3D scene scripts
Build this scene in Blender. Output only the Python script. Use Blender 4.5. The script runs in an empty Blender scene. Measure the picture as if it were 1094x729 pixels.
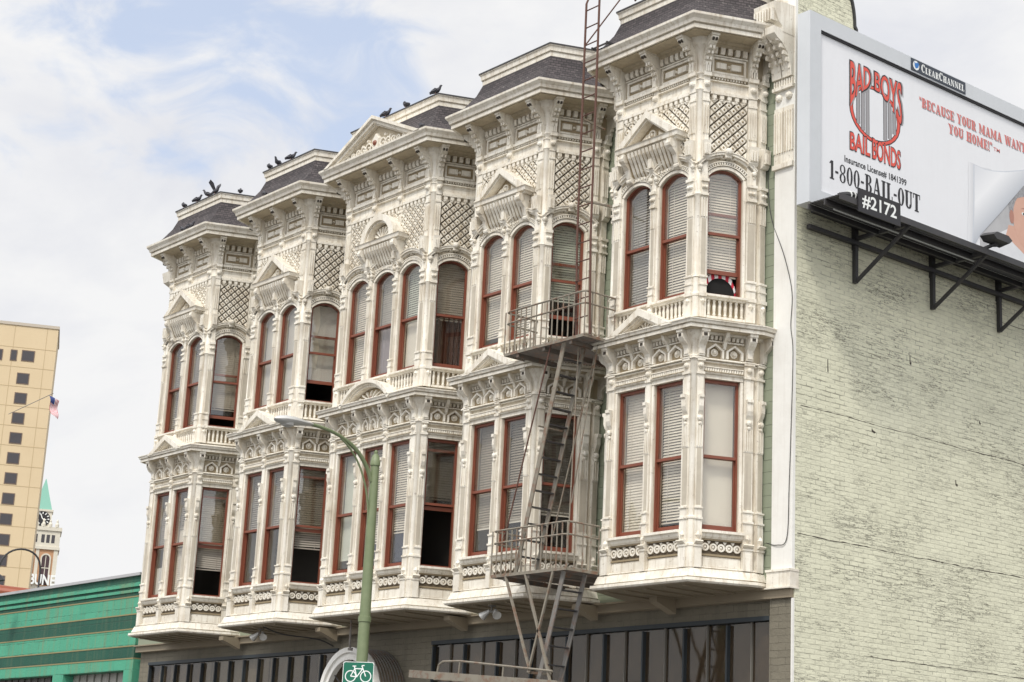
import bpy, math, random
from math import sin, cos, pi, radians, sqrt, atan2, tan
from mathutils import Vector, Matrix
random.seed(7)
S = bpy.context.scene
COL = S.collection
GZ = 6.2            # street level is z = 0; shapes below are written relative to the lower window sills, 6.2 m up

# ---------------------------------------------------------------- camera
CAM = Vector((18.597, -21.004, -4.590 + GZ))
yaw, pit, rol = radians(51.033), radians(15.051), radians(2.804)
fw = Vector((-sin(yaw)*cos(pit), cos(yaw)*cos(pit), sin(pit)))
rt = Vector((cos(yaw), sin(yaw), 0)); up = rt.cross(fw)
rt2 = rt*cos(rol) + up*sin(rol); up2 = up*cos(rol) - rt*sin(rol)
cd = bpy.data.cameras.new('camera'); cam = bpy.data.objects.new('camera', cd); COL.objects.link(cam)
cd.sensor_width = 36; cd.lens = 1920.235/1094*36; cd.clip_start = .1; cd.clip_end = 6000
cam.matrix_world = Matrix(((rt2.x, up2.x, -fw.x, CAM.x), (rt2.y, up2.y, -fw.y, CAM.y), (rt2.z, up2.z, -fw.z, CAM.z), (0, 0, 0, 1)))
S.camera = cam

# ---------------------------------------------------------------- sky, sun, exposure
SUN_EL, SUN_AZ = radians(52), radians(150)      # azimuth clockwise from +y: behind the camera, a little to its right
W = bpy.data.worlds.new('World'); S.world = W; W.use_nodes = True
nt = W.node_tree; nt.nodes.clear()
def N(tree, t, **kw):
    n = tree.nodes.new(t)
    for k, v in kw.items():
        if k.startswith('i_'):
            key = k[2:]
            n.inputs[int(key) if key.isdigit() else key.replace('_', ' ')].default_value = v
        else: setattr(n, k, v)
    return n
def ramp(tree, stops, interp='LINEAR'):
    n = tree.nodes.new('ShaderNodeValToRGB'); cr = n.color_ramp; cr.interpolation = interp
    while len(cr.elements) < len(stops): cr.elements.new(.5)
    for e, (p, c) in zip(cr.elements, stops): e.position = p; e.color = (c, c, c, 1) if not isinstance(c, tuple) else (*c, 1)
    return n
out = N(nt, 'ShaderNodeOutputWorld'); bg = N(nt, 'ShaderNodeBackground', i_Strength=.66)
sky = N(nt, 'ShaderNodeTexSky', sky_type='NISHITA', sun_disc=False, sun_elevation=SUN_EL, sun_rotation=SUN_AZ)
tc = N(nt, 'ShaderNodeTexCoord')
mp = N(nt, 'ShaderNodeMapping'); mp.inputs['Scale'].default_value = (1, 1, 1.8); mp.inputs['Location'].default_value = (.35, .1, .32)
no = N(nt, 'ShaderNodeTexNoise', i_Scale=15., i_Detail=9, i_Roughness=.55, i_Distortion=.5)
no2 = N(nt, 'ShaderNodeTexNoise', i_Scale=6.0, i_Detail=8, i_Roughness=.56, i_Distortion=.3)
SKY_K = .13
L = nt.links.new
def mth(op, a, b, clamp=False):
    n = N(nt, 'ShaderNodeMath', operation=op); n.use_clamp = clamp
    for i, v in enumerate((a, b)):
        if isinstance(v, (int, float)): n.inputs[i].default_value = v
        else: L(v, n.inputs[i])
    return n.outputs[0]
def near(d, c0, c1):                    # 0 far from direction d .. 1 at it
    n = N(nt, 'ShaderNodeVectorMath', operation='DOT_PRODUCT'); n.inputs[1].default_value = Vector(d).normalized(); L(tc.outputs['Generated'], n.inputs[0])
    r = N(nt, 'ShaderNodeMapRange', interpolation_type='SMOOTHSTEP'); r.inputs[1].default_value = c0; r.inputs[2].default_value = c1; L(n.outputs['Value'], r.inputs[0]); return r.outputs[0]
L(tc.outputs['Generated'], mp.inputs[0]); L(mp.outputs[0], no.inputs[0]); L(mp.outputs[0], no2.inputs[0])
# a band of breaks in the cloud to the north-west, closed overcast elsewhere
band = mth('MAXIMUM', mth('MAXIMUM', near((-.790, .467, .396), cos(radians(7.5)), cos(radians(.5))), mth('MULTIPLY', near((-.845, .375, .383), cos(radians(5.0)), cos(radians(.4))), .9)), mth('MULTIPLY', near((-.835, .403, .372), cos(radians(2.0)), cos(radians(.3))), .8))
gap = ramp(nt, [(.68, 0.), (.97, 1.)]); gap.color_ramp.interpolation = 'EASE'; L(mth('ADD', mth('MULTIPLY', band, .34), mth('MULTIPLY', mth('SUBTRACT', 1., no.outputs['Fac']), 1.05)), gap.inputs[0])
blue = mth('MULTIPLY', gap.outputs[0], .95, True)
skm = N(nt, 'ShaderNodeVectorMath', operation='SCALE'); skm.inputs['Scale'].default_value = SKY_K; L(sky.outputs[0], skm.inputs[0])
veil = N(nt, 'ShaderNodeMix', data_type='RGBA'); veil.inputs[0].default_value = .62; L(skm.outputs[0], veil.inputs[6]); veil.inputs[7].default_value = (.80, .90, 1.10, 1)
cl = ramp(nt, [(.34, (.77, .785, .84)), (.56, (.93, .93, .935))]); L(no2.outputs['Fac'], cl.inputs[0])
sd = Vector((sin(SUN_AZ)*cos(SUN_EL), cos(SUN_AZ)*cos(SUN_EL), sin(SUN_EL)))
# the overcast is brighter round the veiled sun
dot = N(nt, 'ShaderNodeVectorMath', operation='DOT_PRODUCT'); dot.inputs[1].default_value = sd; L(tc.outputs['Generated'], dot.inputs[0])
mr = N(nt, 'ShaderNodeMapRange'); mr.inputs[1].default_value = .25; mr.inputs[2].default_value = 1.; mr.inputs[3].default_value = 1.; mr.inputs[4].default_value = 2.1; L(dot.outputs['Value'], mr.inputs[0])
clm = N(nt, 'ShaderNodeVectorMath', operation='SCALE'); L(cl.outputs[0], clm.inputs[0]); L(mr.outputs[0], clm.inputs['Scale'])
mix = N(nt, 'ShaderNodeMix', data_type='RGBA'); L(blue, mix.inputs[0]); L(clm.outputs[0], mix.inputs[6]); L(veil.outputs[2], mix.inputs[7])
L(mix.outputs[2], bg.inputs[0]); L(bg.outputs[0], out.inputs[0])
sl = bpy.data.lights.new('sun', 'SUN'); sl.energy = 1.5; sl.angle = radians(10); sl.color = (1, .95, .87)
so = bpy.data.objects.new('sun', sl); COL.objects.link(so); so.location = (10, -30, 40)
so.rotation_euler = sd.to_track_quat('Z', 'Y').to_euler()
S.view_settings.view_transform = 'Standard'; S.view_settings.look = 'None'; S.view_settings.gamma = 1
S.view_settings.use_curve_mapping = False
S.view_settings.exposure = 0.58

# ---------------------------------------------------------------- materials
def mat(name, col, rough=.6, metal=0., dirt=0., dirtcol=(.25, .2, .15), dscale=1.5, bump=0., bscale=30., streak=0., spec=.5, rust=0., chips=0.):
    m = bpy.data.materials.new(name); m.use_nodes = True; t = m.node_tree; b = t.nodes['Principled BSDF']
    b.inputs['Roughness'].default_value = rough; b.inputs['Metallic'].default_value = metal
    b.inputs['Specular IOR Level'].default_value = spec
    c = N(t, 'ShaderNodeRGB'); c.outputs[0].default_value = (*col, 1); cur = c.outputs[0]
    g = N(t, 'ShaderNodeNewGeometry')
    def over(cur, fac, colr):
        x = N(t, 'ShaderNodeMix', data_type='RGBA'); t.links.new(fac, x.inputs[0]); t.links.new(cur, x.inputs[6]); x.inputs[7].default_value = (*colr, 1); return x.outputs[2]
    def scl(sock, k):
        x = N(t, 'ShaderNodeMath', operation='MULTIPLY'); t.links.new(sock, x.inputs[0]); x.inputs[1].default_value = k; return x.outputs[0]
    if dirt:
        n = N(t, 'ShaderNodeTexNoise', i_Scale=dscale, i_Detail=8, i_Roughness=.65); t.links.new(g.outputs['Position'], n.inputs[0])
        r = ramp(t, [(.42, 0.), (.72, 1.)]); t.links.new(n.outputs['Fac'], r.inputs[0]); cur = over(cur, scl(r.outputs[0], dirt), dirtcol)
    if streak:
        mpp = N(t, 'ShaderNodeMapping'); mpp.inputs['Scale'].default_value = (14, 14, .9); t.links.new(g.outputs['Position'], mpp.inputs[0])
        n = N(t, 'ShaderNodeTexNoise', i_Scale=1., i_Detail=4, i_Roughness=.6); t.links.new(mpp.outputs[0], n.inputs[0])
        r = ramp(t, [(.50, 0.), (.68, 1.)]); t.links.new(n.outputs['Fac'], r.inputs[0]); cur = over(cur, scl(r.outputs[0], streak), dirtcol)
    if chips:
        n = N(t, 'ShaderNodeTexNoise', i_Scale=16., i_Detail=6, i_Roughness=.72); t.links.new(g.outputs['Position'], n.inputs[0])
        r = ramp(t, [(.60, 0.), (.66, 1.)]); t.links.new(n.outputs['Fac'], r.inputs[0]); cur = over(cur, scl(r.outputs[0], chips), (.27, .22, .16))
    if rust:
        n = N(t, 'ShaderNodeTexNoise', i_Scale=6., i_Detail=6, i_Roughness=.7); t.links.new(g.outputs['Position'], n.inputs[0])
        r = ramp(t, [(.5, 0.), (.62, 1.)]); t.links.new(n.outputs['Fac'], r.inputs[0]); cur = over(cur, scl(r.outputs[0], rust), (.2, .085, .04))
    t.links.new(cur, b.inputs['Base Color'])
    if bump:
        n = N(t, 'ShaderNodeTexNoise', i_Scale=bscale, i_Detail=5); t.links.new(g.outputs['Position'], n.inputs[0])
        bp = N(t, 'ShaderNodeBump', i_Strength=bump, i_Distance=.02); t.links.new(n.outputs['Fac'], bp.inputs['Height']); t.links.new(bp.outputs[0], b.inputs['Normal'])
    return m
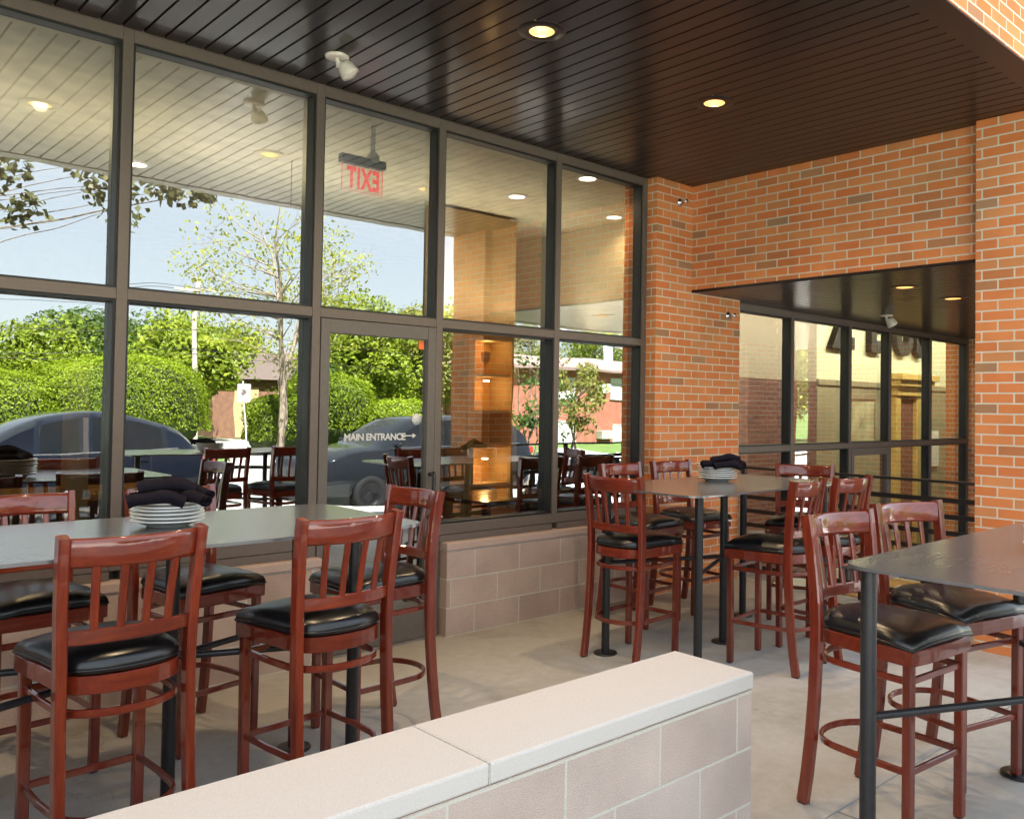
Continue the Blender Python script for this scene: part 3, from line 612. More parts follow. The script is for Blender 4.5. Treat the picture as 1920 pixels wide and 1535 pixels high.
def make_stool():
    o = empty('bar_stool', 'x', 'bar stool')
    # cushion
    out = seat_outline(); n = len(out); vs = []; fs = []
    rings = [(.955, .668), (.99, .674), (1.003, .686), (.998, .698), (.965, .712), (.88, .725), (.74, .734), (.54, .740), (.30, .743), (.12, .744)]
    cy = .0
    for k, z in rings:
        for x, y in out:
            edge = 1.0 if k > .9 else 0
            vs.append((x*k, cy + (y-cy)*k, z - (.012*max(0, (abs(x)/.2)**3)*(1 if y > .15 else .3) if k > .5 else 0)))
    for r_ in range(len(rings)-1):
        for i in range(n):
            j = (i+1) % n; fs.append((r_*n+i, r_*n+j, (r_+1)*n+j, (r_+1)*n+i))
    mb = MB().add(vs, fs, True); mb.add(vs[-n:], [tuple(range(n))], True); mb.add(vs[:n], [tuple(range(n))[::-1]])
    st = mb.build('seat', VINYL, o, merge=True)
    pp = [(x*1.003, y*1.003, .684 - .012*(abs(x)/.2)**3*(1 if y > .15 else .3)) for x, y in out]
    MB().tube(pp, .0042, 6, closed=True).build('piping', VINYL, st)
    # seat frame band
    fpath = [(x*.955, y*.955, .640) for x, y in seat_outline()]
    MB().bar(fpath, .022, .054, .003, closed=True).build('seat_frame', WOODH, o)
    for sx in (-1, 1):
        MB().bar([(sx*.176, .185, 0.006), (sx*.178, .188, .66)], .034, .034, .004, up=(0, 1, 0)).build('front_leg', WOOD, o)
        P = []
        for z, y, x in ((0.006, -.232, .190), (.12, -.214, .1895), (.25, -.199, .189), (.40, -.187, .188), (.55, -.180, .188), (.68, -.178, .188), (.76, -.180, .190), (.86, -.187, .1935), (.96, -.198, .197), (1.04, -.209, .1995), (1.085, -.217, .201)):
            P.append((sx*x, y, z))
        MB().bar(P, .046, .031, .005, up=(1, 0, 0)).build('rear_leg', WOOD, o)
        MB().box(sx*.176-.013, sx*.176+.013, .172, .198, 0, .007).build('foot_glide', GASKET, o); MB().box(sx*.190-.012, sx*.190+.012, -.248, -.216, 0, .007).build('foot_glide', GASKET, o)
    MB().bar(u_path(.185, .176, .555), .014, .024, .003).build('upper_hoop', WOODH, o)
    MB().bar(u_path(.185, .176, .245, back=.243), .014, .024, .003).build('foot_ring', WOODH, o)
    for z, nm in ((.555, 'front_bar'), (.245, 'foot_bar')):
        MB().bar([(-.164, .186, z), (.164, .186, z)], .014, .024, .003).build(nm, WOODH, o)
    def arc(z, y, xw, sag, m=12): return [(-xw + 2*xw*i/m, y - sag*(1-(2*i/m-1)**2), z) for i in range(m+1)]
    # crest rail: tapered section, leaning with the posts, bowed
    cr = MB(); prof = [(-.006, -.043), (.007, -.043), (.0105, -.03), (.012, .03), (.009, .041), (.003, .045), (-.005, .041), (-.009, .03), (-.0085, -.03)]
    cr.sweep(prof, [(x, y+.004, z) for x, y, z in arc(1.034, -.207, .188, .052, 16)], up=(0, -.12, 1), smooth=True); cr.build('crest_rail', WOODH, o)
    MB().bar(arc(.782, -.182, .18, .034), .016, .044, .004).build('lower_back_rail', WOODH, o)
    for i in range(4):
        t = (i+1)/5*2-1
        xb, xt = .178*t, .190*t
        yb = -.182-.033*(1-t*t); yt = -.204-.048*(1-t*t)
        MB().bar([(xb, yb, .80), ((xb+xt)/2, (yb+yt)/2+.002, .90), (xt, yt, .995)], .014, .024, .004, up=(1, 0, 0)).build('slat', WOOD, o)
    return o
# back-centre at z=1.09, heading, label
STOOLS = [
 (.884, -1.798, 3, 'red-brown bar stool nearest the camera at far left, back-on at the pale-topped table'),
 (1.602, -1.832, 5, 'bar stool seen back-on near the right end of the pale-topped left table'),
 (.85, -.42, 185, 'bar stool cut by the left picture edge, behind the left table'),
 (1.453, -.463, 192, 'bar stool right behind the plates and napkins of the left table'),
 (2.348, -1.117, 90, 'bar stool at the right end of the left table, before the door handle'),
 (3.719, -1.123, -85, 'bar stool at the left end of the middle table, before the last window'),
 (4.616, -.344, 182, 'bar stool behind the middle table, mostly hidden by the stool at its left end'),
 (5.21, -.326, 177, 'bar stool behind the middle table in front of the orange brick pier'),
 (5.769, -1.151, 112, 'bar stool at the far right end of the middle table, facing the camera'),
 (4.48, -1.951, 7, 'left one of the two bar stools back-on at the near side of the middle table'),
 (4.947, -1.977, 0, 'farther right one of two bar stools back-on at the middle table'),
 (3.149, -2.876, 175, 'bar stool tucked under the near corner of the dark right-hand table'),
 (3.76, -2.867, 166, 'bar stool at the dark right-hand table, farther from the camera, partly under it'),
]
proto = make_stool()
for i, (x, y, a, lab) in enumerate(STOOLS):
    o = proto if i == 0 else copy_tree(proto)
    t = R(a); o.rotation_euler = (0, 0, t)
    o.location = (x - sin(t)*.214, y + cos(t)*.214, 0)
    o['label'] = lab; o['group'] = 'red wood-tone bar stools on the patio'

# ------------------------------------------------------------------ tables
def rrect(x0, x1, y0, y1, r, n=8):
    p = []
    for cx, cy, a0 in ((x1-r, y1-r, 0), (x0+r, y1-r, 90), (x0+r, y0+r, 180), (x1-r, y0+r, 270)):
        for i in range(n+1): a = R(a0 + 90*i/n); p.append((cx+r*cos(a), cy+r*sin(a)))
    return p
def table(x0, x1, y0, y1, legs, ctr, label, zt=1.0125):
    cx, cy = (x0+x1)/2, (y0+y1)/2
    o = empty('bar_table', label, 'table', (cx, cy, 0), 0, 'tall steel-topped patio tables')
    MB().prism([(a-cx, b_-cy) for a, b_ in rrect(x0, x1, y0, y1, .10)], zt-.011, zt).build('tabletop', TOP, o)
    for (lx, ly) in legs + [ctr]:
        x, y = lx-cx, ly-cy
        l = MB().tube([(x, y, .008), (x, y, zt-.016)], .0245, 20).build('leg', STEEL, o)
        MB().lathe([(0, 0), (.072, 0), (.072, .006), (.068, .010), (.03, .012), (0, .012)], 28, c=(x, y, 0)).build('base_plate', STEEL, l)
        MB().box(x-.06, x+.06, y-.06, y+.06, zt-.0165, zt-.0115, .001).build('mounting_plate', STEEL, l)
    for (lx, ly) in legs:
        MB().tube([(lx-cx, ly-cy, .545), (ctr[0]-cx, ctr[1]-cy, .545)], .0125, 12).build('stretcher', STEEL, o)
    return o
table(.28, 2.0, -1.745, -.865, [(1.765, -1.10), (1.777, -1.56), (.50, -1.08), (.50, -1.56)], (1.17, -1.31), 'long bar table at left whose top shines pale grey')
table(3.72, 5.345, -1.735, -.862, [(3.835, -.968), (3.95, -1.575), (5.293, -.94), (5.322, -1.566)], (4.592, -1.279), 'bar table with a brown shining top, in front of the orange brick pier')
table(2.465, 4.15, -4.13, -3.245, [(2.542, -3.315), (3.86, -3.30), (2.55, -4.05), (4.05, -4.05)], (3.31, -3.69), 'dark bar table at the right edge, nearest the camera')

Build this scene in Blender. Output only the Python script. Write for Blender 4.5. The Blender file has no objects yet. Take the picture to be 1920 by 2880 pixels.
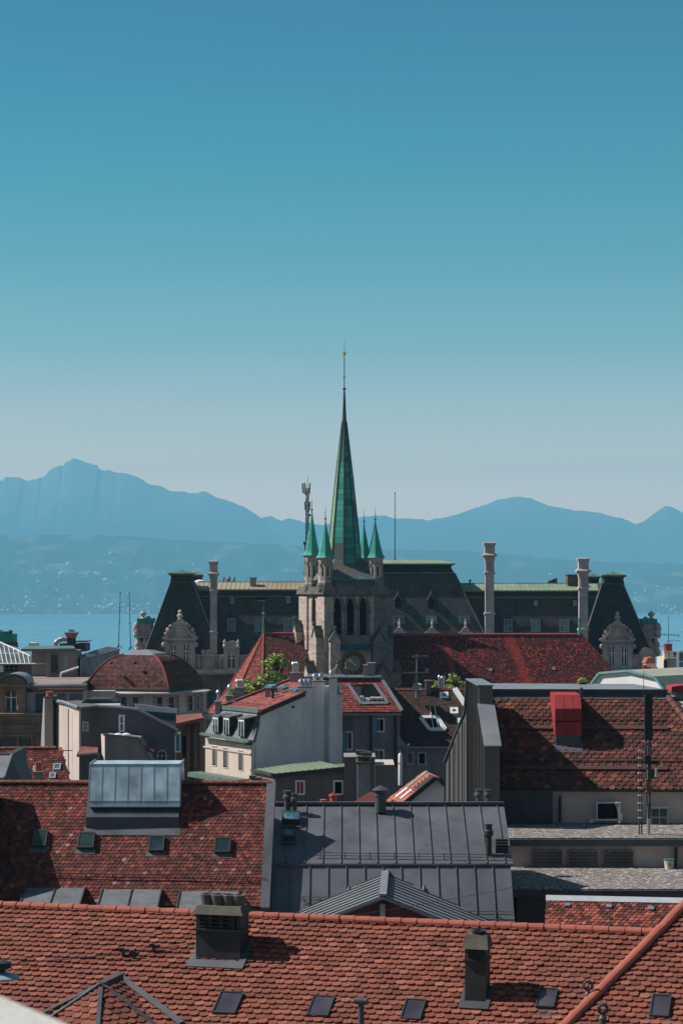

◆ **WHAT YOU SHOULD DO**
Everything from the top line of the data down to and including the line with "sills, 6.2 m up" is to be copied, except the pictures.

◆ **CORRECT RESULT**
Build this scene in Blender. Output only the Python script. Use Blender 4.5. The script runs in an empty Blender scene. Measure the picture as if it were 1094x729 pixels.
import bpy, math, random
from math import sin, cos, pi, radians, sqrt, atan2, tan
from mathutils import Vector, Matrix
random.seed(7)
S = bpy.context.scene
COL = S.collection
GZ = 6.2            # street level is z = 0; shapes below are written relative to the lower window sills, 6.2 m up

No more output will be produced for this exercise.